Truly, P11.3 billion is P11.3 billion and it is no peanuts in a time that it may not have been well-advised to change practice. But against this historical backdrop – a crippling US economic meltdown, a plummeting trust ratings of GMA , disturbing WB reports of syndicated corruption, a power perpetuity movement from the officialdom, territorial boundary dispute – might justify a genius to make a single clean sweep of all of RP’s moral, economic, and political woes. In other words, e-voting might just do the trick. In this light, fair and honest election must be guaranteed with e-voting that cannot be attended with possible attacks at being rigged. In fact, going back to low-tech must provide the simple best solution against fraud. So far at this point, electronic voting machines leave much to be desired in the countries where they have been put in use – say Florida, Ireland, et cetera.
This early, COMELEC should begin to discuss in public-held forums the new technology it wants to infuse for this 2010 election and where possible, subject it to any willing third party to a test. It cannot withhold it from full public view until actual election day comes since it will defeat the very purpose it aims to address – clean, honest, and fair electoral exercise. For we must never forget that those commonly purchased electronic voting systems in the US only proved vulnerable to software attacks that thereby the integrity of state or national election. For instance, the Government Accounting Office, a non-partisan research branch in the U.S. Congress in fact found flaws in security, access, and hardware controls in electronic counting equipments quite aside from rather weak security management practices by their voting machines vendors.
It seems unhealthy for democracy to just take as gospel truth the claim that will be made by the COMELEC on the integrity of its proposed e-voting system unless all concerns are first addressed and tests or challenges offered be accommodated. It shall be liberating for COMELEC to take an open-mind since it is of paramount importance that election fraud or even just innocent mishap has not come into play. It truly behooves upon the COMELEC to allay fears of critics of electronic voting especially where documented technical studies have already pushed the currents in the sea of literature on the subject.
We shall hate to even suspect that some 80,000 electronic voting machines can be tampered with, them being tamper-prone in the first place.
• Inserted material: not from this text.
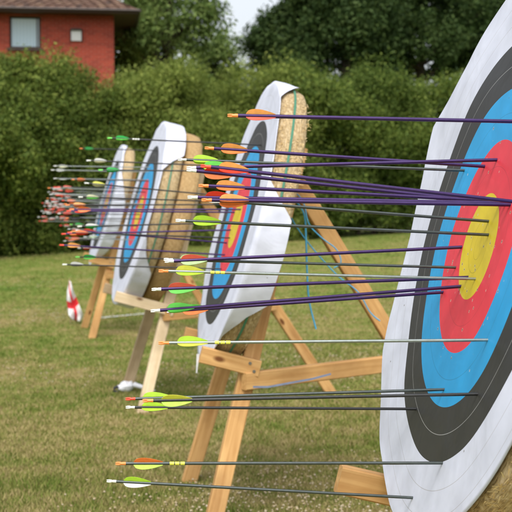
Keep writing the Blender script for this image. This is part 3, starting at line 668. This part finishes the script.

The point is for COMELEC to submit its electronic voting system to open social discourse to see whether it merits the high cost of budgetary allocation that has been approved, however may hastily, for its objective. No less than the case of the Diebold Election Systems which when put to tests finds its vulnerability to vote tampering. For when vote outcome can in fact be reversed just while the voters themselves do not know nor have a way of knowing would constitute an assault to their sovereign will. Let there be no hole we can drive a ten-wheeler truck through, please! I rest my case.